▶ [Short exercise]: Transcribe every entry word for word. Skip the pictures.

---

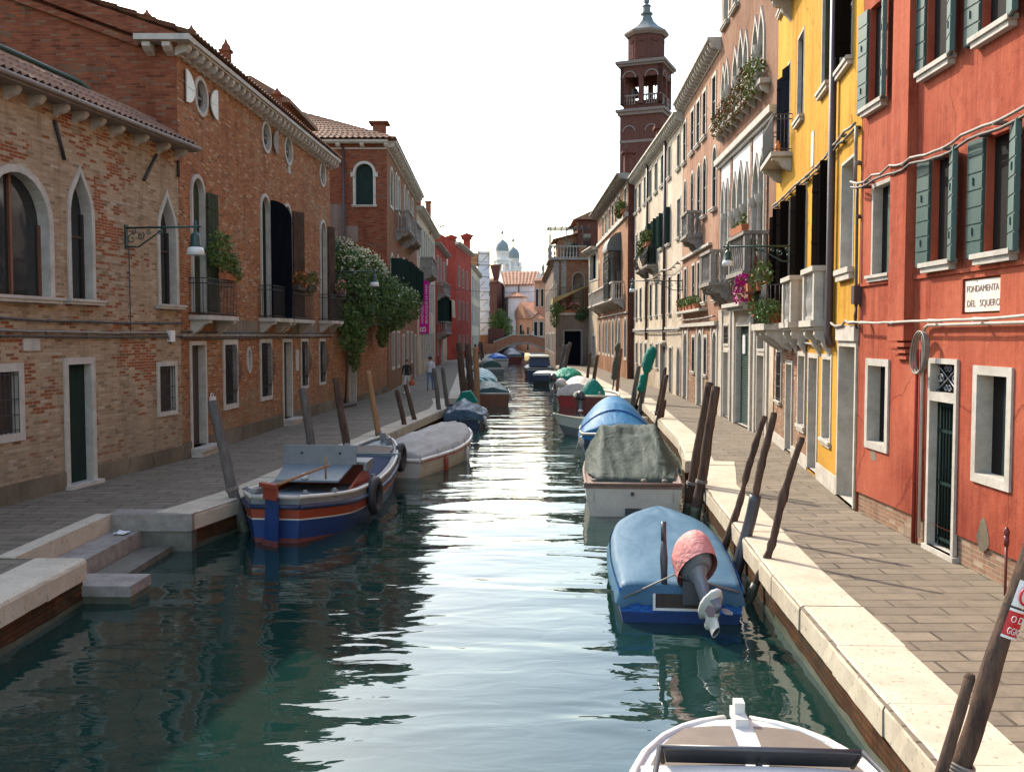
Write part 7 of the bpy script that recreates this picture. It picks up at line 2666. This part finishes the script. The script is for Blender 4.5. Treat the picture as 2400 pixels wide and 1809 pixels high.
# blue covered boat with tilted outboard
b = Boat('motor_boat', 'small boat under a taut blue cover with its outboard tilted up', (2.05, 11.75), (2.42, 16.2), .83, .43, .56, .9, 3.6, .45, .42, e=.62)
b.hull([(.3, .97, 'tarp_royal'), (None, .84, 'hull_blue')], rake=.2)
b.cover('tarp_blue', lambda f, q: .02 + .075 * min(1, f * 4 + .25) * (1 - abs(q) ** 5) + .02 * max(0, sin(f * 9)) * (1 - q * q), .0, 1.0, .2, 1.03, .012, 12)
mb = MB()
mb.box(b.P(0, -.3, .2) - b.t * .035, b.r * .5, b.t * .02, (0, 0, .17))
mb.build('transom_well', 'wood_dark', b.root)
mb = MB()
mb.box(b.P(0, -.34, .17) - b.t * .045, b.r * .56, b.t * .04, (0, 0, .03))
mb.box(b.P(0, -.34, .2) - b.t * .045, b.r * .03, b.t * .04, (0, 0, .17))
mb.build('well_edge', 'gelcoat', b.root)
mo, hd = outboard(b, .12, .56, 48, 'alloy', 'alloy', 1.02, 'tarp_pink', yaw=16)
mb = MB()
p = b.P(.01, -.2, .42)
mb.tube([p, p + V((0, 0, .35)) + b.t * .1, p + V((0, 0, .62)) + b.t * .16], [.035, .05, .03], 8)
mb.tube([p + V((0, 0, .55)) + b.t * .14, p + V((0, 0, .78)) + b.t * .2], .035, 8)
mb.build('tiller_arm', 'plastic_dark', mo)
mb = MB()
mb.tube([b.P(0, .7, .4), b.P(-.03, .25, .55), b.P(-.02, -.1, .62), b.P(0, -.7, .3)], .012, 5)
mb.build('rope', 'cable', b.root)

# white boat with grey green tarp
b = Boat('motor_boat', 'white wooden boat under a crumpled grey green tarpaulin', (2.33, 18.7), (2.85, 24.8), .97, .62, .95, .93, 2.3, .4, .6, e=.75)
b.hull([(.03, 1.02, 'wood_rim'), (.34, .98, 'hull_white'), (None, .86, 'hull_white')], rake=.3, rrake=.06)
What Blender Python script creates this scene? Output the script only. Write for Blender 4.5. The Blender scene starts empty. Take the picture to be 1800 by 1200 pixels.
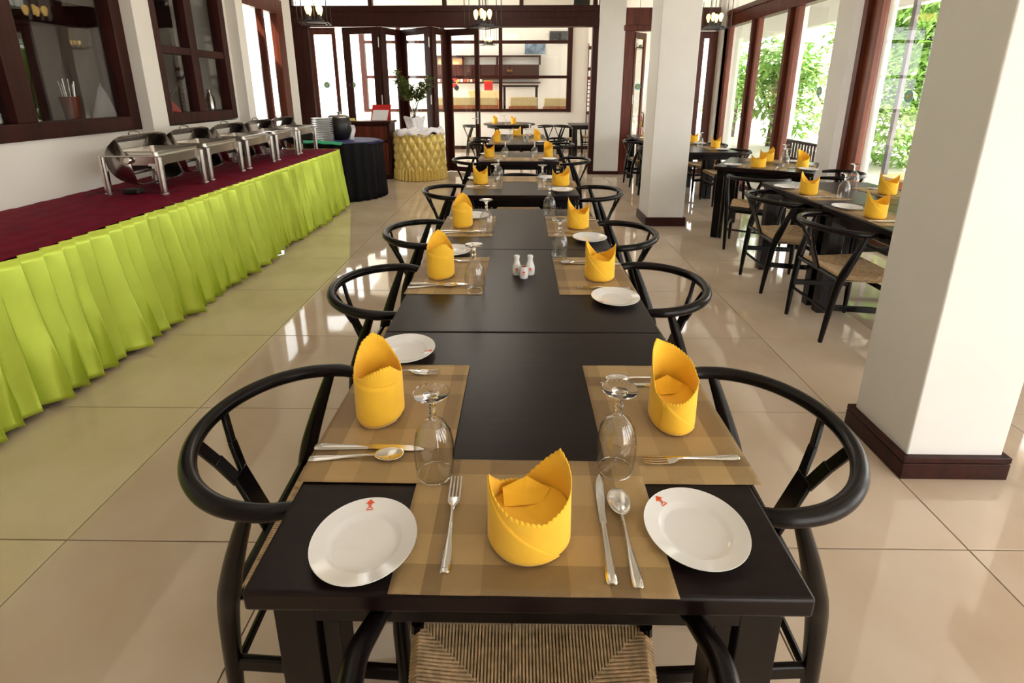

---

▶ [Answer to the exercise]:
Write part 7 of the bpy script that recreates this picture. It picks up at line 2666. This part finishes the script. The script is for Blender 4.5. Treat the picture as 2400 pixels wide and 1809 pixels high.
# blue covered boat with tilted outboard
b = Boat('motor_boat', 'small boat under a taut blue cover with its outboard tilted up', (2.05, 11.75), (2.42, 16.2), .83, .43, .56, .9, 3.6, .45, .42, e=.62)
b.hull([(.3, .97, 'tarp_royal'), (None, .84, 'hull_blue')], rake=.2)
b.cover('tarp_blue', lambda f, q: .02 + .075 * min(1, f * 4 + .25) * (1 - abs(q) ** 5) + .02 * max(0, sin(f * 9)) * (1 - q * q), .0, 1.0, .2, 1.03, .012, 12)
mb = MB()
mb.box(b.P(0, -.3, .2) - b.t * .035, b.r * .5, b.t * .02, (0, 0, .17))
mb.build('transom_well', 'wood_dark', b.root)
mb = MB()
mb.box(b.P(0, -.34, .17) - b.t * .045, b.r * .56, b.t * .04, (0, 0, .03))
mb.box(b.P(0, -.34, .2) - b.t * .045, b.r * .03, b.t * .04, (0, 0, .17))
mb.build('well_edge', 'gelcoat', b.root)
mo, hd = outboard(b, .12, .56, 48, 'alloy', 'alloy', 1.02, 'tarp_pink', yaw=16)
mb = MB()
p = b.P(.01, -.2, .42)
mb.tube([p, p + V((0, 0, .35)) + b.t * .1, p + V((0, 0, .62)) + b.t * .16], [.035, .05, .03], 8)
mb.tube([p + V((0, 0, .55)) + b.t * .14, p + V((0, 0, .78)) + b.t * .2], .035, 8)
mb.build('tiller_arm', 'plastic_dark', mo)
mb = MB()
mb.tube([b.P(0, .7, .4), b.P(-.03, .25, .55), b.P(-.02, -.1, .62), b.P(0, -.7, .3)], .012, 5)
mb.build('rope', 'cable', b.root)

# white boat with grey green tarp
b = Boat('motor_boat', 'white wooden boat under a crumpled grey green tarpaulin', (2.33, 18.7), (2.85, 24.8), .97, .62, .95, .93, 2.3, .4, .6, e=.75)
b.hull([(.03, 1.02, 'wood_rim'), (.34, .98, 'hull_white'), (None, .86, 'hull_white')], rake=.3, rrake=.06)
What Blender Python script creates this scene? Output the script only. Write for Blender 4.5. The Blender scene starts empty. Take the picture to be 1800 by 1200 pixels.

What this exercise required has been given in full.